The Eagle Academy Foundation is set to open a new all boys’ school in Harlem, The Eagle Academy for Young Men, which is slated to open in September. The school will take its residents at the Bread and Roses Integrated Arts High School, a school which is being phased out along with its graduating class of 2016, building on Edgecombe Avenue.

“Harlem was really where we wanted to be,” said David Banks, president and CEO of the Eagle Academy Foundation, in a media report. “Harlem is the epicenter of the Black Community,” he added. “We knew we weren’t going to leave Harlem off the table. The need is so great.”

The first Eagle Academy School was opened in the South Bronx, in 2004 and became the first boys-only school to open in the city in nearly 30 years. The foundation now has four different schools; Eagle Bronx, Eagle Ocean Hill/ Brownsville, Eagle Southeast, Queens and Eagle Newark. The foundation is also planning the opening of a location in Staten Island.

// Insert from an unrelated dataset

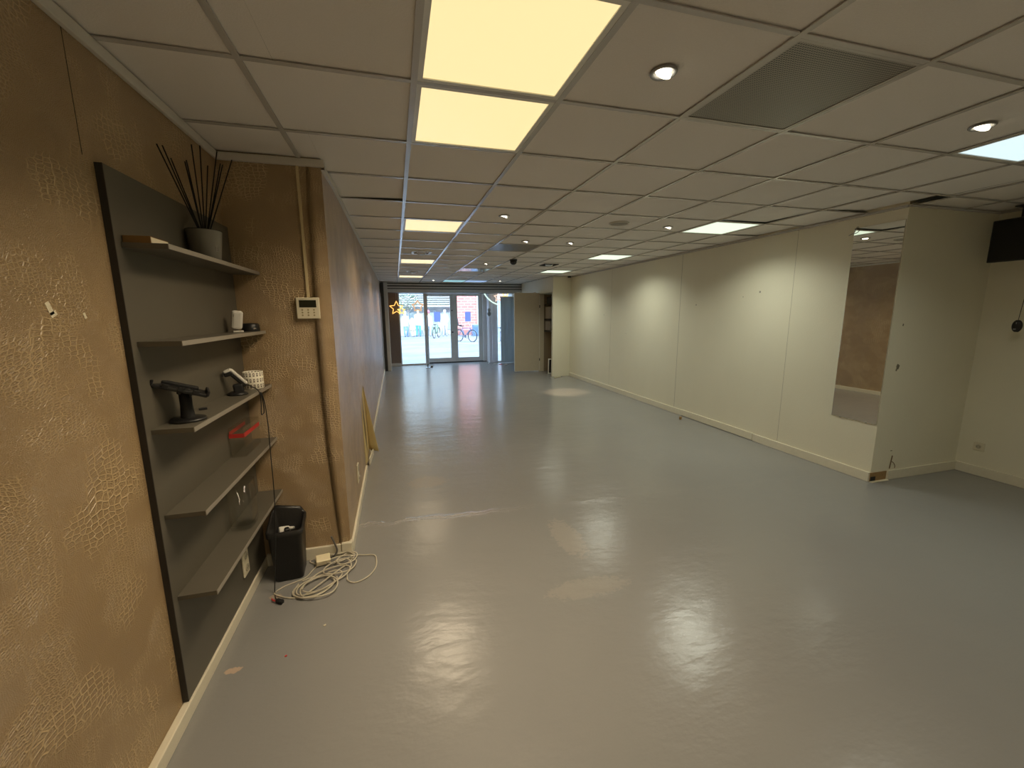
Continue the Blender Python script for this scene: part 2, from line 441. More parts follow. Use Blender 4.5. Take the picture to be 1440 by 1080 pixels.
for y, z, dy, dz in ((2.30, 1.83, .010, .012), (3.4, 1.70, .008, .010), (2.55, 1.78, .006, .006), (6.2, 1.55, .008, .008), (5.3, 1.2, .006, .006)):
    mb.box(XR-.0015, XR+.001, y-dy, y+dy, z-dz, z+dz)
mb.build('wall_mark', mat('wall scuff', (.36, .33, .26), .8), WR)
MB().box(XR-.0012, XR+.001, 3.757, 3.763, .1, 2.46).box(XR-.0012, XR+.001, 1.868, 1.871, .1, 2.46).box(XR-.0012, XR+.001, 5.9, 5.903, .1, 2.46).build('panel_joint', mat('joint line', (.40, .37, .29), .8), WR)

# wallpaper damage on the left (belongs to the wall)
mb = MB(); prof = []
for k in range(25):
    t = k/24; z = 2.452-t*(2.452-.07)
    xl = -.567 - .010*math.sin(t*2.6) + (.022*max(0, t-.78)/.22) ; lift = .006+.016*math.sin(min(1, t*1.25)*PI)
    prof.append((xl, lift, z))
for a, b in zip(prof, prof[1:]):
    for s0, s1 in ((0, .5), (.5, 1)):
        def P(q, s): 
            x = q[0] + (XS-.006-q[0])*s; return (x, YS-.003-q[1]*(1-s)**1.5, q[2])
        mb.poly([P(a, s0), P(a, s1), P(b, s1), P(b, s0)], 0, True)
    mb.poly([P(a, 0), (a[0]+.006, YS, a[2]), (b[0]+.006, YS, b[2]), P(b, 0)], 1)
mb.build('loose_wallpaper_strip', [M_CROC, M_DARK], WL, True)['label'] = 'loose brown wallpaper strip peeling off beside the corner'
mb = MB(); ap = Vector((XS+.004, 2.74, .86)); bt = Vector((XS+.004, 3.03, .06)); tip = Vector((XS+.105, 3.09, .012)); N = 10
grid = []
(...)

In a city where only 25% of African-American young men graduate high school; 47% nationally and nationally only 44% of Latino boys, Eagle Academy aims to brighten the future of inner city boys. According to their website; The Eagle Academy Foundation, the schools’ high school graduation rate was 87% in 2010, which is double the citywide rate for Black and Latino male students. 95% of their graduates also go on to college.

“We’re committed to trying to transform the lives of young men,” reported Banks. “We wanted to make a difference.”

The Harlem school will start next year with about 85 sixth graders. Administers for the school plan to start with a summer bridge program in July, to get the kids ready for the fall. After its inaugural year, the school will add one grade a year until it is a grades 6-12 school.